[Saved entries]
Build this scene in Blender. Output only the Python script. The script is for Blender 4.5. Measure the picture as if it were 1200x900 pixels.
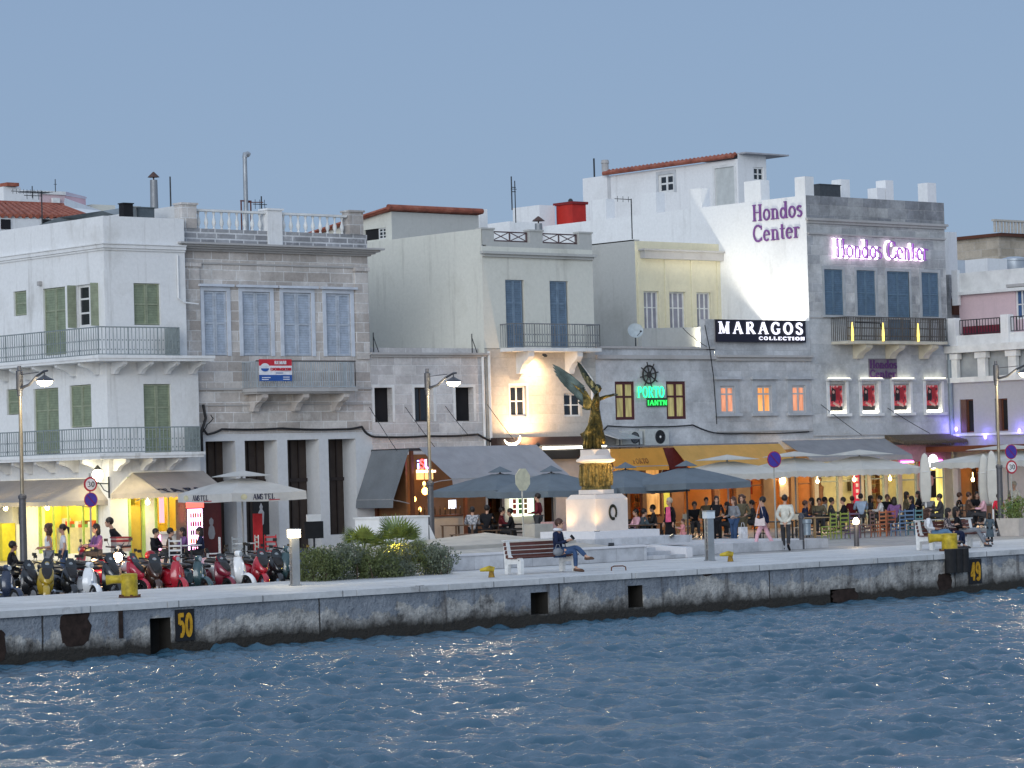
import bpy, bmesh, math, random
from mathutils import Vector as V, Matrix
import numpy as np
R = math.radians
rnd = random.Random(7)
S = bpy.context.scene
for o in list(S.objects): bpy.data.objects.remove(o)

# ------------------------------------------------------------------ camera
HQ = 2.85                       # eye height above the quay (z = 0); the water lies at -1.2
FPX, PW, PH = 3500.0, 1200.0, 900.0
YAW, PITCH, ROLL = R(48.8), R(1.604), R(1.6)
FWD = V((math.cos(YAW)*math.cos(PITCH), math.sin(YAW)*math.cos(PITCH), math.sin(PITCH)))
r0 = V((math.sin(YAW), -math.cos(YAW), 0)); u0 = r0.cross(FWD)
CRT = r0*math.cos(ROLL) - u0*math.sin(ROLL)
CUP = u0*math.cos(ROLL) + r0*math.sin(ROLL)
EYE = V((0, 0, HQ))
cd = bpy.data.cameras.new('camera'); cam = bpy.data.objects.new('camera', cd)
S.collection.objects.link(cam); S.camera = cam
m3 = Matrix((CRT, CUP, -FWD)).transposed()
cam.matrix_world = Matrix.Translation(EYE) @ m3.to_4x4()
cd.sensor_width = 36; cd.lens = 36*FPX/PW; cd.clip_start = 1; cd.clip_end = 6000

# ------------------------------------------------------------------ sky, dusk glow, exposure
W = bpy.data.worlds.new('World'); S.world = W; W.use_nodes = True
nt = W.node_tree; bg = nt.nodes['Background']
sky = nt.nodes.new('ShaderNodeTexSky'); sky.sky_type = 'NISHITA'; sky.sun_disc = False
SUN_EL, SUN_AZ = R(7.0), YAW + R(180-17)      # the last glow of the west, behind the camera and to its side
sd = V((math.cos(SUN_AZ)*math.cos(SUN_EL), math.sin(SUN_AZ)*math.cos(SUN_EL), math.sin(SUN_EL)))
sky.sun_elevation = SUN_EL
sky.sun_rotation = math.pi/2 - SUN_AZ
sky.altitude = 0; sky.air_density = 1.0; sky.dust_density = 1.6; sky.ozone_density = 3.0
# dusk colour gradient over the Nishita sky, zenith brightened out of view for ambient
tcw = nt.nodes.new('ShaderNodeTexCoord'); spw = nt.nodes.new('ShaderNodeSeparateXYZ'); nt.links.new(tcw.outputs['Generated'], spw.inputs[0])
rw = nt.nodes.new('ShaderNodeValToRGB'); ew = rw.color_ramp.elements; nt.links.new(spw.outputs[2], rw.inputs[0])
ew[0].position = 0.0; ew[0].color = (.285,.39,.555,1); ew[1].position = .16; ew[1].color = (.245,.342,.51,1)
e3 = ew.new(.7); e3.color = (.54,.65,.84,1)
ml = nt.nodes.new('ShaderNodeVectorMath'); ml.operation = 'SCALE'; ml.inputs[3].default_value = 10.0; nt.links.new(rw.outputs[0], ml.inputs[0])
mw = nt.nodes.new('ShaderNodeMix'); mw.data_type = 'RGBA'; mw.inputs[0].default_value = .85
nt.links.new(sky.outputs[0], mw.inputs[6]); nt.links.new(ml.outputs[0], mw.inputs[7])
nt.links.new(mw.outputs[2], bg.inputs[0]); bg.inputs[1].default_value = 0.1
sl = bpy.data.lights.new('sun', 'SUN'); so = bpy.data.objects.new('sun', sl); S.collection.objects.link(so)
sl.energy = 1.8; sl.angle = R(40); sl.color = (0.92, 0.96, 1.0)
so.rotation_euler = (-sd).to_track_quat('-Z', 'Y').to_euler()
S.view_settings.view_transform = 'Standard'; S.view_settings.look = 'None'
S.view_settings.gamma = 1; S.view_settings.use_curve_mapping = False
S.view_settings.exposure = 0.22
S.render.engine = 'CYCLES'
S.cycles.use_denoising = True; S.cycles.max_bounces = 6; S.cycles.diffuse_bounces = 3
S.cycles.glossy_bounces = 3; S.cycles.transparent_max_bounces = 8; S.cycles.transmission_bounces = 4
S.cycles.caustics_reflective = False; S.cycles.caustics_refractive = False
S.cycles.sample_clamp_indirect = 4.0

# ------------------------------------------------------------------ survey: photograph directions met with planes of the place
def ray(px, py): return FWD + CRT*((px-600)/FPX) - CUP*((py-450)/FPX)
def hitY(px, py, Y=87.6):
    d = ray(px, py); p = EYE + d*(Y/d.y); return p.x, p.z
def hitX(px, py, X):
    d = ray(px, py); p = EYE + d*(X/d.x); return p.y, p.z
def hitZ(px, py, z=0.0):
    d = ray(px, py); p = EYE + d*((z-HQ)/d.z); return p.x, p.y
def colY(px, Y):                 # the X where a picture column meets plane Y near eye level
    return hitY(px, 560-.028*px, Y)[0]
def rectY(x0, y0, x1, y1, Y):    # picture rectangle -> X0, X1, Z0, Z1 on plane Y
    xm, ym = (x0+x1)/2, (y0+y1)/2
    return hitY(x0, ym, Y)[0], hitY(x1, ym, Y)[0], hitY(xm, y1, Y)[1], hitY(xm, y0, Y)[1]
def rectX(x0, y0, x1, y1, X):    # on plane X: Y0 < Y1
    xm, ym = (x0+x1)/2, (y0+y1)/2
    return hitX(x1, ym, X)[0], hitX(x0, ym, X)[0], hitX(xm, y1, X)[1], hitX(xm, y0, X)[1]

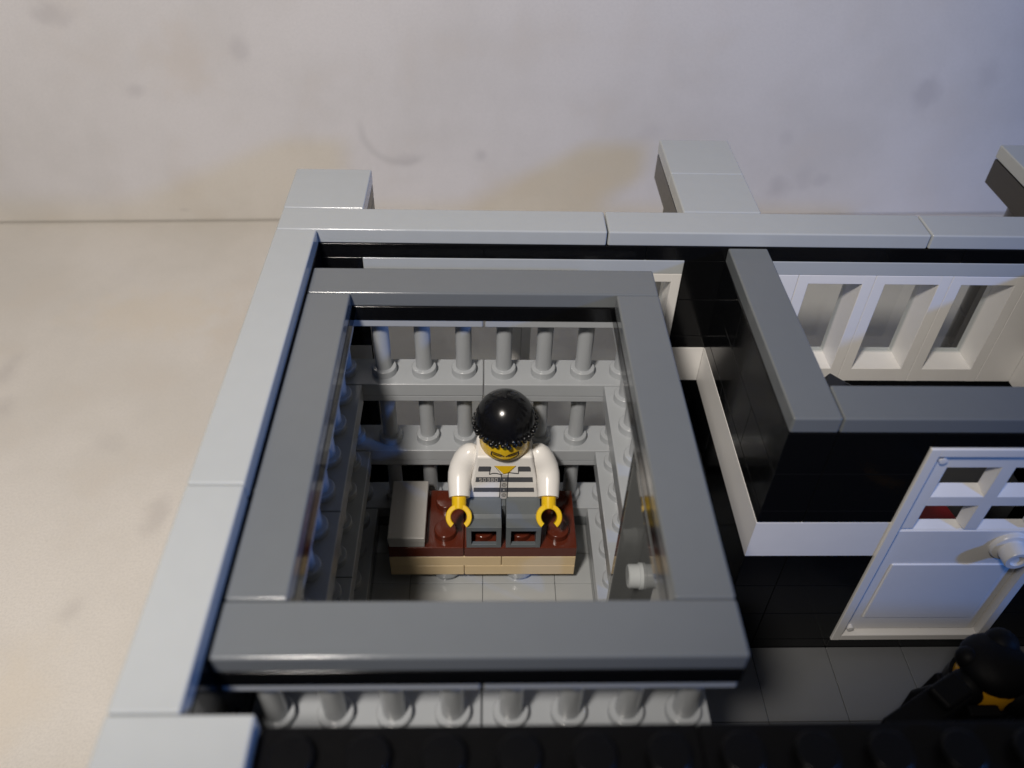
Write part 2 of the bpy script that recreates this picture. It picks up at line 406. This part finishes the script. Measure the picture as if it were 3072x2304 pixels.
def door_meshes(w=4.0, h=7.2, panes=True, y0=0.16):
    """a frame and leaf seen from the front (-y), lower left corner at the origin, front at y = 0; returns three bmeshes"""
    fr = new()
    for x0, x1 in ((0, 0.24), (w - 0.24, w)): box(fr, x0, x1, 0, 0.9, 0, h, 0.03)
    box(fr, 0.22, w - 0.22, 0.003, 0.9, h - 0.24, h - 0.002, 0.03); box(fr, 0.22, w - 0.22, 0.003, 0.9, 0.002, 0.24, 0.03)
    lf = new(); a, b = 0.30, w - 0.30; lo, hi = 0.30, h - 0.30; y1 = y0 + 0.28
    if panes:
        xs = [(0.66, 1.74), (2.20, 3.28)]; zs = [(h - 1.50, h - 0.72), (h - 2.76, h - 2.00)]
        edges_x = [a, 0.66, 1.74, 2.20, 3.28, b]
        box(lf, a, 0.66, y0, y1, zs[1][0], hi, 0.03); box(lf, 3.28, b, y0, y1, zs[1][0], hi, 0.03)
        prism(lf, [(1.74, y1), (1.82, y0), (2.12, y0), (2.20, y1)], 'z', zs[1][0] - 0.02, hi, 0.012)
        box(lf, 0.64, 3.30, y0 + 0.002, y1, zs[0][1], hi - 0.002, 0.02)
        for (z0, z1) in ((zs[1][1], zs[0][0]),):
            prism(lf, [(y1, z0), (y0 + 0.002, z0 + 0.04), (y0 + 0.002, z1 - 0.16), (y1, z1)], 'x', 0.64, 3.30, 0.012)
        top = zs[1][0]
    else: top = hi
    box(lf, a, b, y0 + 0.004, y1, lo, top - 0.09, 0.02)
    prism(lf, [(y1, top - 0.12), (y0 + 0.004, top - 0.12), (y1, top)], 'x', a + 0.004, b - 0.004, 0.0)
    # raised rim of the lower panel and of the leaf
    def rim(x0, x1, z0, z1, t, d):
        box(lf, x0, x1, y0 - d, y0 + 0.05, z0, z0 + t, 0.02); box(lf, x0, x1, y0 - d, y0 + 0.05, z1 - t, z1, 0.02)
        box(lf, x0, x0 + t, y0 - d + 0.002, y0 + 0.05, z0 + 0.01, z1 - 0.01, 0.02); box(lf, x1 - t, x1, y0 - d + 0.002, y0 + 0.05, z0 + 0.01, z1 - 0.01, 0.02)
    if panes:
        box(lf, 0.62, 3.42, y0 - 0.035, y0 + 0.05, 0.85, 3.12, 0.03)
        for hx, hz in ((0.42, h - 0.42), (0.42, 0.42)): lathe(lf, [(0.085, -0.10), (0.085, 0.06), (0, 0.07)], hx, y0 - 0.04, hz, 14, 0, Matrix.Rotation(math.radians(90), 4, 'X'))
    kn = new(); R90 = Matrix.Rotation(math.radians(90), 4, 'X')
    if panes: lathe(kn, [(0.44, 0), (0.44, 0.09), (0.41, 0.13), (0.30, 0.15), (0.29, 0.46), (0.27, 0.49), (0.17, 0.49), (0.16, 0.43), (0, 0.43)], w - 0.90, y0 + 0.02, 3.85, 32, 0, R90)
    else: lathe(kn, [(0.30, 0), (0.30, 0.08), (0.27, 0.10), (0.27, 0.30), (0.24, 0.33), (0, 0.33)], w - 0.72, y0 + 0.02, 3.85, 28, 0, R90)
    return fr, lf, kn
def place(bm, M4):
    bmesh.ops.transform(bm, matrix=M4, verts=bm.verts); return bm
T = Matrix.Translation((14, -6.05, -8.4))
fr, lf, kn = door_meshes()
d0 = finish('door', place(fr, T), 'white', pw, P0)
finish('door_leaf', place(lf, T), 'white', d0, P0); finish('knob', place(kn, T), 'white', d0, P0, smooth=True)

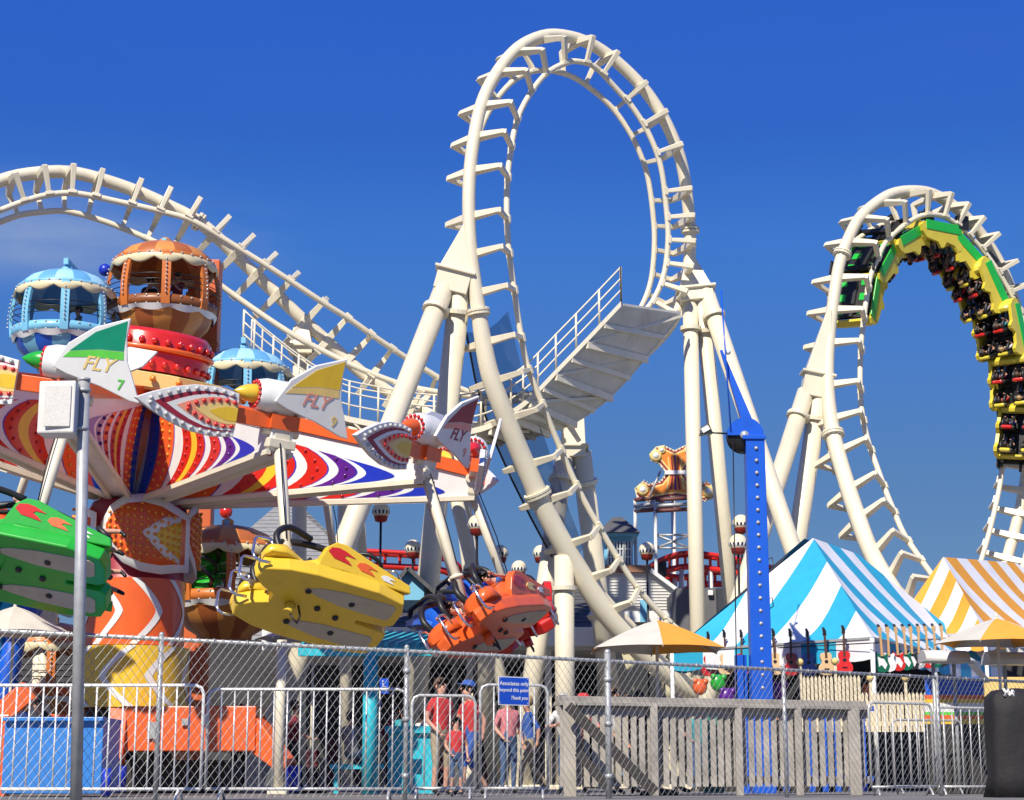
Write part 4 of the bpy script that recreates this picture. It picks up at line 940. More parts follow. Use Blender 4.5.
guit=[(708,634,gred,'red acoustic guitar leftmost under the striped valance'),(724,632,wood,'pale wooden acoustic guitar left of the blue mast'),(741,632,gred,'red acoustic guitar partly behind the blue mast'),(773,631,wood,'pale wooden acoustic guitar just right of the blue mast'),
 (790,631,gred,'dark red acoustic guitar between a pale and a blue one'),(807,631,gblue,'blue acoustic guitar hanging from the tent'),(824,630,wood,'pale acoustic guitar between the blue and the bright red one'),(843,628,mat('guitar_bright_red',(.70,.02,.02),.25,coat=.5),'bright red acoustic guitar nearest the tent corner')]
for px,py,c_,lb in guit:
    Yg=41.2-(px-692)/(872-692)*4.2; guitar(1,c_,P(px,py,Yg),lb,'acoustic guitars hanging from the tent',random.uniform(-2,2),.95)
eg=[(879,dgreen,'green'),(887,white,'pale'),(895,red,'red'),(903,dgreen,'green'),(910,black,'black'),(918,mat('guitar_silver',(.4,.4,.4),.3),'silver'),(925,red,'red'),(933,dgreen,'green'),(941,black,'black')]
place_=['nearest the tent corner','second from the tent corner','third from the tent corner','fourth from the tent corner','fifth from the tent corner','sixth from the tent corner','seventh from the tent corner','eighth from the tent corner','farthest from the tent corner']
for (px,c_,nm),pl in zip(eg,place_):
    def ez(t):
        q=EC.lerp(ER,t)-V((0,0,CH)); return 512+F*q.x/q.dot(FW)
    lo,hi=0,1
    for _ in range(30):
        md=(lo+hi)/2
        if ez(md)<px+2: lo=md
        else: hi=md
    Yg=EC.lerp(ER,lo).y-.35; guitar(0,mat('bottle_green',(.0,.12,.06),.3,coat=.4) if c_ is dgreen else c_,P(px,627-(px-879)*.02,Yg),nm+' electric guitar hanging '+pl,'electric guitars hanging from the tent',random.uniform(-3,3),.98)
# dark interior of the guitar stall
st=thing('guitar_stall','dark stall inside the blue striped tent with hanging rail','market stall',base(820,43))
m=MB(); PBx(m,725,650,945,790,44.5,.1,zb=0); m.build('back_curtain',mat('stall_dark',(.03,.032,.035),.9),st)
m=MB(); c0=P(692,652,41.3);c1_=P(872,643,37.3);c2_=P(962,637,47.2); m.tube([c0,c1_,c2_],.012,6); m.build('hanging_rail',blackm,st)
for px,py,r_,c_,nm in((700,687,.16,orange,'toy_flower'),(718,683,.17,green,'toy_hat'),(727,697,.18,purple,'toy_ball'),(786,672,.14,lyellow,'toy_duck'),(803,670,.10,lyellow,'toy_duck'),(868,690,.12,orange,'toy_fish'),(778,690,.2,purple,'toy_bag')):
    q_=P(px,py,39.6); MB().sph(q_,r_,10,7,sc=(1,.6,1.1)).sph(q_+V((r_*.7,-.03,r_*.7)),r_*.45,8,6).sph(q_+V((-r_*.6,-.03,r_*.8)),r_*.4,8,6).build(nm,c_,st)
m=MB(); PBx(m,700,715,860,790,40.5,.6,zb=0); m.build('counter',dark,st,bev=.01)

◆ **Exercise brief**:
Begin at the top of the records above and retype each line exactly until the line containing "for o in list(S.objects): bpy.data.objects.remove(o)", which is included. Skip all pictures.

◆ **Solution below**:
Build this scene in Blender. Output only the Python script. The script is for Blender 4.5. Measure the picture as if it were 1200x900 pixels.
import bpy, bmesh, math, random
from mathutils import Vector as V, Matrix
import numpy as np
R = math.radians
rnd = random.Random(7)
S = bpy.context.scene
for o in list(S.objects): bpy.data.objects.remove(o)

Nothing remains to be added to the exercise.